TASK PROMPT –
Retype the whole listing, please, keeping every line exact and dropping the pictures.

--*--

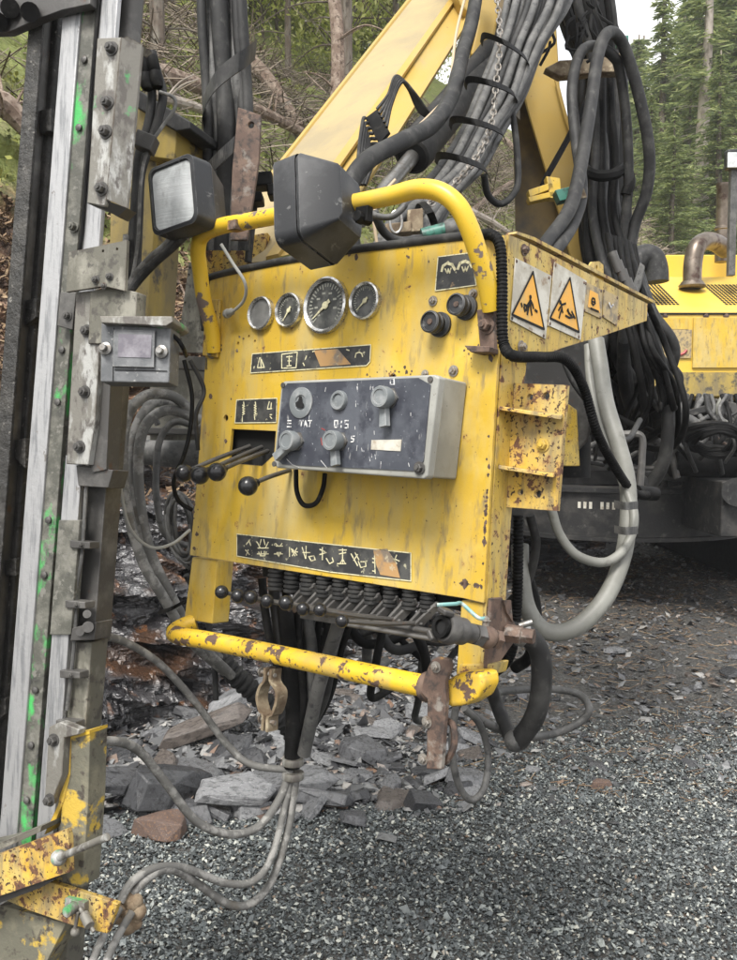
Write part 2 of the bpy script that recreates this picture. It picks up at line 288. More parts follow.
# rubber trim and conduit
tr = [(207, 282), (212, 277), (240, 270), (285, 261), (330, 254), (366, 248), (400, 244), (440, 239), (480, 234.5)]
part('rubber_trim', MB().tube([FP.at(a, c, -.002) for a, c in tr], .0085), 'rub', con)
tr2 = [(205, 330), (203, 305), (207, 283)]
part('rubber_trim', MB().tube([FP.at(a, c, -.012) for a, c in tr2], .009), 'rub', con)
cd = [(478, 235, .0), (492, 235, .012), (500, 246, .018), (502, 280, .02), (502, 320, .02), (504, 345, .02), (514, 356, .02)]
pts = [FP.at(a, c, o) for a, c, o in cd] + [SP.at(a, c, .02) for a, c in ((541, 357), (566, 360), (583, 386), (597, 432), (615, 467), (633, 492), (647, 495))]
part('corrugated_conduit', MB().corr(pts, .0098, .0065), 'rubd', con)
# flaked rust patches in clusters where the paint is knocked off
rf = random.Random(17); m_ = MB()
for cx0, cy0, sx, sy, k in ((489, 520, 2.5, 60, 46), (480, 350, 12, 16, 18), (395, 372, 14, 5, 16), (225, 345, 14, 8, 8), (470, 596, 9, 3, 12), (300, 574, 30, 1.5, 8), (492, 300, 4, 30, 14), (245, 400, 25, 40, 9), (400, 255, 60, 4, 12), (196, 520, 2, 40, 10)):
    for i in range(k):
        x, y = rf.gauss(cx0, sx), rf.gauss(cy0, sy*.6); y = min(y, 548+(x-190)*.13)
        if x > 505-.058*(y-235)-2: x = 505-.058*(y-235)-3
        r = abs(rf.gauss(0, .9))+.5; ph = rf.uniform(0, 6); kk = rf.randint(6, 9)
        m_.prism([FP.at(x+r*rf.uniform(.5, 1.1)*math.cos(ph+j*6.283/kk), y+r*rf.uniform(.6, 1.8)*math.sin(ph+j*6.283/kk), .0003) for j in range(kk)], n*.0002)
part('rust_patches', m_, 'rusty', con)['kind'] = 'stuff'
# gauges
for gx, gy, gr, fog, ang in ((263, 314, 17, 1, -40), (291, 311, 17.5, 0, 215), (327.5, 306, 28.5, 0, 232), (367, 301.5, 19, 0, 228)):
    c = FP.at(gx, gy); r = gr*pxs(c)
    g = part('gauge', MB().lathe(c, n, [(r*.84, .0035), (r*.84, .010), (r*.93, .014), (r, .011), (r, 0)], 40), 'chrome', con)
    part('dial', MB().lathe(c+n*.001, n, [(r*.85, 0), (r*.85, .004)], 40), 'dialf' if fog else 'dial', g)
    if not fog:
        m_ = MB()
        for i in range(28):
            a = math.radians(-135+i*10); t = u*math.sin(a)+v*math.cos(a); q = n.cross(t); L = .12 if i % 4 else .2; c2 = c+n*.0055; w = r*.022
            m_.hexa([c2+t*r*.78-q*w, c2+t*r*.78+q*w, c2+t*r*(.78-L)+q*w, c2+t*r*(.78-L)-q*w], [x+n*.0003 for x in (c2+t*r*.78-q*w, c2+t*r*.78+q*w, c2+t*r*(.78-L)+q*w, c2+t*r*(.78-L)-q*w)])
            if i % 4 == 0 and gr > 20:
                c3 = c2+t*r*.45; m_.box(c3, u*r*.075, v*r*.035, n*.0002)
        part('markings', m_, 'dimink', g)
        a = math.radians(ang); t = u*math.sin(a)+v*math.cos(a); q = n.cross(t); c2 = c+n*.007
        m_ = MB().hexa([c2-t*r*.25-q*r*.07, c2-t*r*.25+q*r*.07, c2+t*r*.7+q*r*.015, c2+t*r*.7-q*r*.015], [x+n*.001 for x in (c2-t*r*.25-q*r*.07, c2-t*r*.25+q*r*.07, c2+t*r*.7+q*r*.015, c2+t*r*.7-q*r*.015)])
        m_.lathe(c2, n, [(r*.14, 0), (r*.12, .002)], 16); part('needle', m_, 'ink', g)
# decals
def decal(pts, pl=FP, m='decal', rim=True, nm='decal', off=0):
    c = sum(pts, V())/len(pts) if isinstance(pts[0], V) else None
    q = pl.pts(pts, .0003+off); d = part(nm, MB().prism(q, pl.n*.0012), m, con)
    if rim:
        mb = MB(); mb.strokes(pl, [pts+[pts[0]]], .0018, .0016+off); part('border', mb, 'ink', d)
    return d
def ink(d, lines, w=.0022, off=.0016, pl=FP, m='ink', nm='symbols'): return part(nm, MB().strokes(pl, lines, w, off), m, d)
def C_(x, y): return (230+x/3.07, 520+y/3.07)
d = decal([(237, 534), (300, 541), (411, 553), (411, 581), (330, 572), (237, 556)])
S = []
def add(*pl): S.extend([[C_(*p) for p in l] for l in pl])
add([(50, 75), (62, 60)], [(58, 62), (64, 78)], [(48, 92), (60, 106)], [(50, 108), (56, 92)], [(84, 68), (92, 84)], [(96, 60), (92, 76)], [(104, 60), (108, 76)], [(118, 68), (110, 84)], [(86, 86), (118, 86)],
    [(88, 98), (94, 110), (108, 110), (112, 98)], [(96, 96), (96, 108)], [(106, 96), (106, 108)], [(84, 104), (118, 104)], [(140, 72), (148, 80)], [(160, 72), (154, 80)], [(142, 80), (162, 80)], [(136, 104), (162, 104)], [(144, 100), (150, 112), (156, 100), (144, 100)],
    [(183, 84), (183, 112)], [(188, 88), (200, 110)], [(206, 86), (192, 110)], [(190, 98), (208, 98)], [(192, 90), (206, 108)], [(222, 84), (232, 118)], [(234, 80), (234, 118)], [(224, 100), (246, 100)], [(242, 112), (250, 126), (262, 122), (258, 110), (246, 112)],
    [(284, 84), (284, 122)], [(276, 90), (292, 98)], [(276, 106), (296, 100)], [(296, 118), (306, 134), (318, 128), (314, 116)], [(334, 92), (358, 92)], [(346, 88), (346, 132)], [(336, 104), (356, 100)], [(330, 134), (356, 134)], [(338, 134), (346, 120), (354, 134)],
    [(372, 104), (392, 140)], [(384, 100), (396, 122)], [(392, 106), (380, 124)], [(394, 126), (402, 146), (418, 142), (416, 128), (402, 128)], [(438, 118), (446, 120)], [(438, 130), (446, 132)], [(438, 156), (446, 158)], [(444, 110), (446, 164)],
    [(496, 112), (512, 134)], [(512, 108), (500, 134)], [(506, 120), (520, 126)])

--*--

OUTPUT BELOW –
Write part 2 of the bpy script that recreates this picture. It picks up at line 288. More parts follow.
# rubber trim and conduit
tr = [(207, 282), (212, 277), (240, 270), (285, 261), (330, 254), (366, 248), (400, 244), (440, 239), (480, 234.5)]
part('rubber_trim', MB().tube([FP.at(a, c, -.002) for a, c in tr], .0085), 'rub', con)
tr2 = [(205, 330), (203, 305), (207, 283)]
part('rubber_trim', MB().tube([FP.at(a, c, -.012) for a, c in tr2], .009), 'rub', con)
cd = [(478, 235, .0), (492, 235, .012), (500, 246, .018), (502, 280, .02), (502, 320, .02), (504, 345, .02), (514, 356, .02)]
pts = [FP.at(a, c, o) for a, c, o in cd] + [SP.at(a, c, .02) for a, c in ((541, 357), (566, 360), (583, 386), (597, 432), (615, 467), (633, 492), (647, 495))]
part('corrugated_conduit', MB().corr(pts, .0098, .0065), 'rubd', con)
# flaked rust patches in clusters where the paint is knocked off
rf = random.Random(17); m_ = MB()
for cx0, cy0, sx, sy, k in ((489, 520, 2.5, 60, 46), (480, 350, 12, 16, 18), (395, 372, 14, 5, 16), (225, 345, 14, 8, 8), (470, 596, 9, 3, 12), (300, 574, 30, 1.5, 8), (492, 300, 4, 30, 14), (245, 400, 25, 40, 9), (400, 255, 60, 4, 12), (196, 520, 2, 40, 10)):
    for i in range(k):
        x, y = rf.gauss(cx0, sx), rf.gauss(cy0, sy*.6); y = min(y, 548+(x-190)*.13)
        if x > 505-.058*(y-235)-2: x = 505-.058*(y-235)-3
        r = abs(rf.gauss(0, .9))+.5; ph = rf.uniform(0, 6); kk = rf.randint(6, 9)
        m_.prism([FP.at(x+r*rf.uniform(.5, 1.1)*math.cos(ph+j*6.283/kk), y+r*rf.uniform(.6, 1.8)*math.sin(ph+j*6.283/kk), .0003) for j in range(kk)], n*.0002)
part('rust_patches', m_, 'rusty', con)['kind'] = 'stuff'
# gauges
for gx, gy, gr, fog, ang in ((263, 314, 17, 1, -40), (291, 311, 17.5, 0, 215), (327.5, 306, 28.5, 0, 232), (367, 301.5, 19, 0, 228)):
    c = FP.at(gx, gy); r = gr*pxs(c)
    g = part('gauge', MB().lathe(c, n, [(r*.84, .0035), (r*.84, .010), (r*.93, .014), (r, .011), (r, 0)], 40), 'chrome', con)
    part('dial', MB().lathe(c+n*.001, n, [(r*.85, 0), (r*.85, .004)], 40), 'dialf' if fog else 'dial', g)
    if not fog:
        m_ = MB()
        for i in range(28):
            a = math.radians(-135+i*10); t = u*math.sin(a)+v*math.cos(a); q = n.cross(t); L = .12 if i % 4 else .2; c2 = c+n*.0055; w = r*.022
            m_.hexa([c2+t*r*.78-q*w, c2+t*r*.78+q*w, c2+t*r*(.78-L)+q*w, c2+t*r*(.78-L)-q*w], [x+n*.0003 for x in (c2+t*r*.78-q*w, c2+t*r*.78+q*w, c2+t*r*(.78-L)+q*w, c2+t*r*(.78-L)-q*w)])
            if i % 4 == 0 and gr > 20:
                c3 = c2+t*r*.45; m_.box(c3, u*r*.075, v*r*.035, n*.0002)
        part('markings', m_, 'dimink', g)
        a = math.radians(ang); t = u*math.sin(a)+v*math.cos(a); q = n.cross(t); c2 = c+n*.007
        m_ = MB().hexa([c2-t*r*.25-q*r*.07, c2-t*r*.25+q*r*.07, c2+t*r*.7+q*r*.015, c2+t*r*.7-q*r*.015], [x+n*.001 for x in (c2-t*r*.25-q*r*.07, c2-t*r*.25+q*r*.07, c2+t*r*.7+q*r*.015, c2+t*r*.7-q*r*.015)])
        m_.lathe(c2, n, [(r*.14, 0), (r*.12, .002)], 16); part('needle', m_, 'ink', g)
# decals
def decal(pts, pl=FP, m='decal', rim=True, nm='decal', off=0):
    c = sum(pts, V())/len(pts) if isinstance(pts[0], V) else None
    q = pl.pts(pts, .0003+off); d = part(nm, MB().prism(q, pl.n*.0012), m, con)
    if rim:
        mb = MB(); mb.strokes(pl, [pts+[pts[0]]], .0018, .0016+off); part('border', mb, 'ink', d)
    return d
def ink(d, lines, w=.0022, off=.0016, pl=FP, m='ink', nm='symbols'): return part(nm, MB().strokes(pl, lines, w, off), m, d)
def C_(x, y): return (230+x/3.07, 520+y/3.07)
d = decal([(237, 534), (300, 541), (411, 553), (411, 581), (330, 572), (237, 556)])
S = []
def add(*pl): S.extend([[C_(*p) for p in l] for l in pl])
add([(50, 75), (62, 60)], [(58, 62), (64, 78)], [(48, 92), (60, 106)], [(50, 108), (56, 92)], [(84, 68), (92, 84)], [(96, 60), (92, 76)], [(104, 60), (108, 76)], [(118, 68), (110, 84)], [(86, 86), (118, 86)],
    [(88, 98), (94, 110), (108, 110), (112, 98)], [(96, 96), (96, 108)], [(106, 96), (106, 108)], [(84, 104), (118, 104)], [(140, 72), (148, 80)], [(160, 72), (154, 80)], [(142, 80), (162, 80)], [(136, 104), (162, 104)], [(144, 100), (150, 112), (156, 100), (144, 100)],
    [(183, 84), (183, 112)], [(188, 88), (200, 110)], [(206, 86), (192, 110)], [(190, 98), (208, 98)], [(192, 90), (206, 108)], [(222, 84), (232, 118)], [(234, 80), (234, 118)], [(224, 100), (246, 100)], [(242, 112), (250, 126), (262, 122), (258, 110), (246, 112)],
    [(284, 84), (284, 122)], [(276, 90), (292, 98)], [(276, 106), (296, 100)], [(296, 118), (306, 134), (318, 128), (314, 116)], [(334, 92), (358, 92)], [(346, 88), (346, 132)], [(336, 104), (356, 100)], [(330, 134), (356, 134)], [(338, 134), (346, 120), (354, 134)],
    [(372, 104), (392, 140)], [(384, 100), (396, 122)], [(392, 106), (380, 124)], [(394, 126), (402, 146), (418, 142), (416, 128), (402, 128)], [(438, 118), (446, 120)], [(438, 130), (446, 132)], [(438, 156), (446, 158)], [(444, 110), (446, 164)],
    [(496, 112), (512, 134)], [(512, 108), (500, 134)], [(506, 120), (520, 126)])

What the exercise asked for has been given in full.